Friday, March 22, 2013

The Iran Genocide Threat - Danger Is Downplayed, Not Overhyped

Jonathan S. Tobin..
Commentary/Contentions..
21 March '13..

President Obama reaffirmed his pledge never to allow Iran to gain a nuclear weapon today in Israel while also urging his listeners to give diplomacy more time to succeed. But the one person in the world whom the president needs to persuade to listen to reason on the issue apparently has other ideas.

Iran’s Supreme Leader Grand Ayatollah Ali Khamenei stated in a message aired on Iranian TV that if the West attacked Iran, it would violently retaliate against Israel:

“The heads of the Zionist regime should know that in case of any mistake against Iran, Iran will level down Tel Aviv and Haifa,” Khamenei said in a message from the city of Mashhad aired on state television to mark the Nowrouz festival, the start of the Iranian new year.

Iran’s threats can be dismissed as mere boasting intended for a domestic audience. The Iranians aren’t believed to have the capability of attacking Israel in this manner, let alone leveling cities. But the willingness of the ayatollah to speak openly about an act that could only be described as genocide only makes the argument for the use of force against Iran’s nuclear facilities all the more defensible, if not necessary.


The statement is clearly intended as a riposte to Obama, who said both yesterday and today that the U.S. would do whatever was necessary to stop Iran, and Israeli Prime Minister Netanyahu, who said yesterday that Israel reserved the right to “defend itself, by itself.” Khamenei is prepared to continue to negotiate with the West on the nuclear question. But he is counting on the president and his negotiating partners in the P5+1 group backing down about Iran’s continuing nuclear development, which makes the prospect of a diplomatic solution seem highly unlikely.

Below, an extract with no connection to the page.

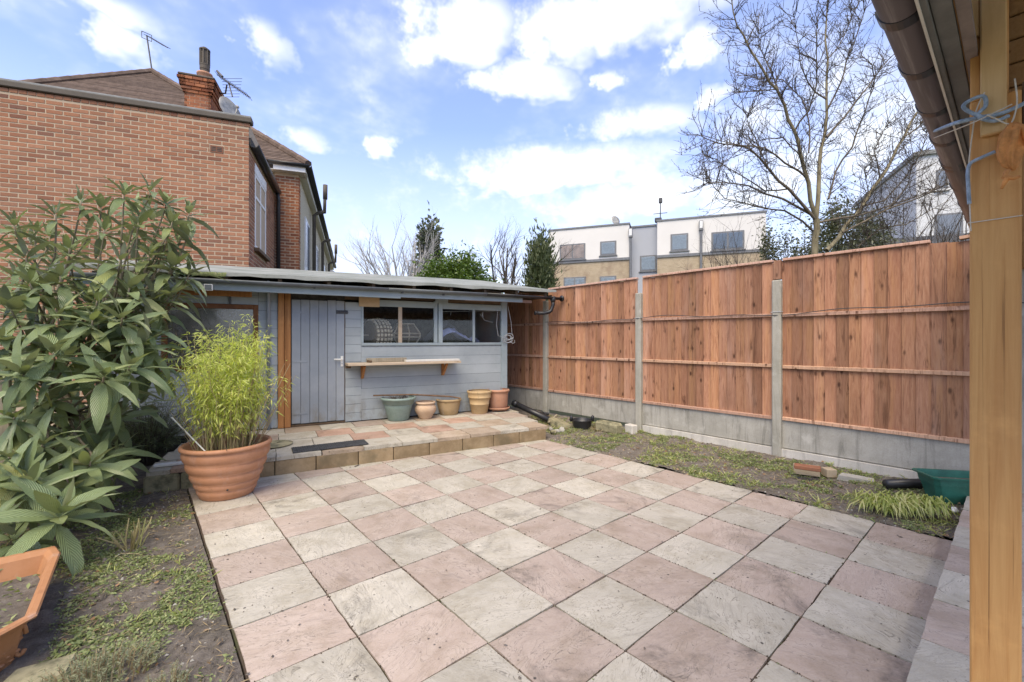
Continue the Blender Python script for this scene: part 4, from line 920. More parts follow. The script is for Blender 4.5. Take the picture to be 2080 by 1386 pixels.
b = MB(); b.loft([rr_(.21, .09, 0), rr_(.245, .118, .16), rr_(.252, .124, .163), rr_(.26, .13, .215), rr_(.285, .152, .218), rr_(.287, .154, .232), rr_(.262, .132, .232), rr_(.25, .12, .15)], False); b.build('body', 'green_plastic', gp)
b = MB(); b._add([Vector(p) for p in rr_(.252, .122, .17)], [tuple(range(8))]); b.build('soil', 'soil', gp)
for k, (px, py, sc, lb) in enumerate([(1895, 1048, .05, 'white pebble in the soil before the green planter'), ]):
    q = gz(1938, 1040, .01); b = MB(); b.lathe([(0, -.02), (.03, -.01), (.036, .005), (.02, .025), (0, .03)], 9, sx=1.3, sy=.8); tag(put('pebble', b.mesh('pebble', 'white_paint'), None, (q.x, q.y, .02)), lb, 'stone')
# black bucket sunk by the fence, mossy block, white block
q = gz(1182, 866, .04); bk = thing('black_tub', 'broken black plastic tub with two lugs near the fence post', 'tub', (q.x, q.y, .0), .4)
b = MB(); b.lathe(wallprof([(.13, 0), (.14, .02), (.165, .14), (.17, .15)], .008), 26); b.build('body', 'black_plastic', bk, True)
for s in (-1, 1): b = MB(); v = Vector((CY, -SY, 0)) * s * .165; b.tube([v + Vector((0, 0, .12)), v * 1.05 + Vector((0, 0, .2)), v * .98 + Vector((0, 0, .21))], [.03, .026, .015], 8); o = b.build('lug', 'black_plastic', bk, True); o.rotation_euler = (0, 0, -.4)
q = gz(1232, 880, .0); b = MB(); b.box((-.21, -.09, 0), (.21, .09, .17), .03); tag(put('mossy_block', b.mesh('mossy_block', 'mossy_stone'), None, (q.x + .08, q.y + .02, -.01), (0, 0, R(88))), 'long mossy stone block lying below the fence', 'block')
q = gz(1278, 882, .0); b = MB(); b.box((-.08, -.06, 0), (.08, .06, .15), .012); tag(put('white_block', b.mesh('white_block', 'footing'), None, (q.x + .05, q.y, -.01), (0, 0, R(80))), 'whitewashed concrete block beside the fence post', 'block')
q = gz(1135, 868, .0); b = MB(); b.loft([[(-.28, -.14, 0), (.24, -.15, 0), (.28, .12, 0), (-.22, .15, 0)], [(-.26, -.12, .07), (.22, -.14, .06), (.26, .1, .08), (-.2, .13, .09)]]); tag(put('flat_stone', b.mesh('flat_stone', 'mossy_stone'), None, (q.x + .1, q.y + .1, .0), (.1, -.1, R(70))), 'broad greyish stone between the black tub and the concrete post', 'stone')
# drainpipe pieces behind the step
A = SHED.w(.14, .0, .28); B_ = SHED.w(.42, -.75, .07); b = MB(); b.tube([A, B_], .05, 14); b.tube([A + (B_ - A) * .02, A + (B_ - A) * .12], .06, 14); tag(b.build('drainpipe', 'black_plastic', None, True), 'black drainpipe lying on the soil beside the shed corner', 'pipe')
A = SHED.w(.45, -.55, .05); b = MB(); b.tube([A, A + Vector((.12, .2, .06)), A + Vector((.2, .22, .05)), A + Vector((.28, .16, .03))], .028, 8); b.box(tuple(A + Vector((.05, .12, 0))), tuple(A + Vector((.2, .26, .05))), .01); tag(b.build('pipe_bracket', 'black_plastic'), 'broken black gutter fitting on the soil near the fence', 'gutter fitting')
A = SHED.w(.33, -.88, .06); B_ = SHED.w(.72, -.55, .10); b = MB(); b.bar(A, B_, .03, .012); tag(b.build('lath', 'pale_timber'), 'pale wooden lath lying in weeds behind the step', 'lath')

# scattered stones and rubble by the step
r = random.Random(21)
for k in range(9):
    x, y = SHED.w(r.uniform(-.05, .35), r.uniform(-1.45, -.9)).xy; b = MB(); s = r.uniform(.025, .05)
    b.lathe([(0, -.6 * s), (.8 * s, -.3 * s), (s, .1 * s), (.6 * s, .55 * s), (0, .65 * s)], 7, sx=r.uniform(.8, 1.3), sy=r.uniform(.7, 1.1)); tag(put('rubble', b.mesh('rubble', 'concrete' if k % 2 else 'mossy_stone'), None, (x, y, .02), (r.random(), r.random(), r.random() * 6)), 'small grey rubble stone in the soil beside the end of the step', 'stone', 'rubble beside the step')

# ================================================================ HOUSES BEHIND
# bricks of a wall face; fmap(u, z, d) -> point, u along the wall, d outwards
def brick_face(parent, fmap, u0, u1, z0, z1, m, holes=(), single=None, seed=1, out=.003, bl=.211, phase=0.0):
    r = random.Random(seed); B = MB(); n = int((z1 - z0) / .075)
    singles = []
    for k in range(n):
        za = z0 + k * .075; zb = za + .0605; u = u0 - (.1125 if (k + int(phase)) % 2 else 0)
        while u < u1 - .02:
            ua, ub = max(u, u0), min(u + bl, u1); u += .225
            if ub - ua < .03: continue
            if any(ua < h[1] and ub > h[0] and za < h[3] and zb > h[2] for h in holes):
                cut = None
                for h in holes:
                    if za < h[3] and zb > h[2] and ua < h[1] and ub > h[0]:
                        if ua < h[0] - .03: cut = (ua, h[0] - .004)
                        elif ub > h[1] + .03: cut = (h[1] + .004, ub)
                if cut is None: continue
                ua, ub = cut
            d = out + r.uniform(-.002, .002)
            vs = [fmap(ua, za, -.02), fmap(ub, za, -.02), fmap(ub, zb, -.02), fmap(ua, zb, -.02), fmap(ua + .003, za + .003, d), fmap(ub - .003, za + .003, d), fmap(ub - .003, zb - .003, d), fmap(ua + .003, zb - .003, d)]
            fs = [(4, 5, 6, 7), (0, 1, 5, 4), (1, 2, 6, 5), (2, 3, 7, 6), (3, 0, 4, 7)]
            if single and single(ua, za): singles.append((vs, fs))
            else: B._add(vs, fs)
    keep = singles[:300]
    for vs, fs in singles[300:]: B._add(vs, fs)
    for vs, fs in keep:
        c = sum((Vector(v) for v in vs), Vector()) / 8; b = MB(); b._add([Vector(v) - c for v in vs], fs); put('brick', b.mesh('brick', m), parent, c)
    if B.v: stuff(B.build('brickwork', m, parent))
HH = HOUSE
house = thing('brick_house', 'red brick house with flat coping, hipped tiled roof and side window', 'house', HH.w(0, 0), HH.a)
def hb(name, m, lo, hi, ch=0.0, parent=None):
    b = MB(); b.box(lo, hi, ch); return b.build(name, m, parent or house)
hb('wall', 'mortar', (-6.5, .002, 0), (-.002, 2.85, 5.46))
brick_face(house, lambda u, z, d: (u, -d, z), -5.6, -.0, .35, 5.41, 'brick', [(-.62, -.40, 4.84, 4.98)], lambda u, z: u > -3.62 and z > 4.02, 3)
# header course under the coping
B = MB(); u = -5.6
while u < -.05:
    B.box((u, -.008, 5.40), (u + .102, .02, 5.462), .003); u += .1125
stuff(B.build('header_course', 'brick', house))
hb('coping', 'rust_metal', (-6.5, -.05, 5.47), (.055, .12, 5.565), .012); hb('coping', 'lead', (-6.5, -.03, 5.565), (.04, .10, 5.60), .006)
ab = hb('air_brick', 'brick_orange', (-.615, -.008, 4.845), (-.405, .02, 4.975), .003)
for i in range(2):
    for k in range(3): hb('slot', 'dark_board', (-.595 + i * .09, -.0095, 4.87 + k * .03), (-.595 + i * .09 + .075, -.007, 4.87 + k * .03 + .018), 0, ab)
# side wall and its window
(wy0, wz1), (wy1, _) = HH.onx(517, 352), HH.onx(541, 400); wz0 = HH.onx(520, 492)[1]
wz1 = 4.72; wz0 = 3.25; wy0, wy1 = .50, 1.62
brick_face(house, lambda u, z, d: (d, u, z), .0, 2.8, 2.15, 5.05, 'brick', [(wy0, wy1, wz0 - .08, wz1 + .2)], None, 4)
win = bpy.data.objects.new('window', None); col.objects.link(win); win.parent = house
for lo, hi in (((-.02, wy0, wz0), (.012, wy0 + .06, wz1)), ((-.02, wy1 - .06, wz0), (.012, wy1, wz1)), ((-.02, wy0 + .06, wz0), (.012, wy1 - .06, wz0 + .06)), ((-.02, wy0 + .06, wz1 - .06), (.012, wy1 - .06, wz1)),
               ((-.018, (wy0 + wy1) / 2 - .03, wz0 + .06), (.01, (wy0 + wy1) / 2 + .03, wz1 - .06)), ((-.016, wy0 + .06, wz1 - .48), (.014, wy1 - .06, wz1 - .42))): hb('window_frame', 'white_paint', lo, hi, .004, win)
hb('pane', 'window_glass', (-.03, wy0 + .03, wz0 + .03), (-.022, wy1 - .03, wz1 - .03), 0, win); hb('lintel', 'white_paint', (-.02, wy0 - .02, wz1 + .004), (.016, wy1 + .02, wz1 + .2), .003, win); hb('window_sill', 'dark_timber', (-.02, wy0 - .06, wz0 - .08), (.09, wy1 + .06, wz0 - .004), .006, win)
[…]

The concessions made by Western negotiators in the last round of talks with Iran about allowing Tehran to keep its nuclear toys and to drop sanctions appears to be encouraging the Islamist regime to dig in its heels even further, certain in the knowledge that President Obama is all talk and no action. After more than four years of feckless attempts at engagement and dead-end diplomacy, convincing the Iranians this is mistake is a formidable task. But if the president means what he says, the escalating threats from Iran make it easier for Americans to understand what the stakes are in this conflict.

Khamenei’s talk of destroying cities makes the notion of containing a nuclear Iran—a policy that President Obama has explicitly rejected but which continues to draw support from foreign policy “realists” who support him—indefensible. For all of the common ground on the issue between Israel and the United States that has been on display this week, the question of how long the West has until it will be too late to take military action to forestall the threat is one that remains unresolved. If, as the president said last week, Iran had a year or more before a weapon could be produced, his caveat that he didn’t want to “cut it too close” with that margin should be taken to heart.

For years, apologists of Iran and critics of Israel have portrayed this issue as one that Jerusalem has blown out of proportion. But the blithe threat of annihilation of cities by the fanatic religious leader of a country bent on acquiring nuclear weapons illustrates the reality that, if anything, advocates of action on Iran have soft-pedaled rather than over-hyped the danger.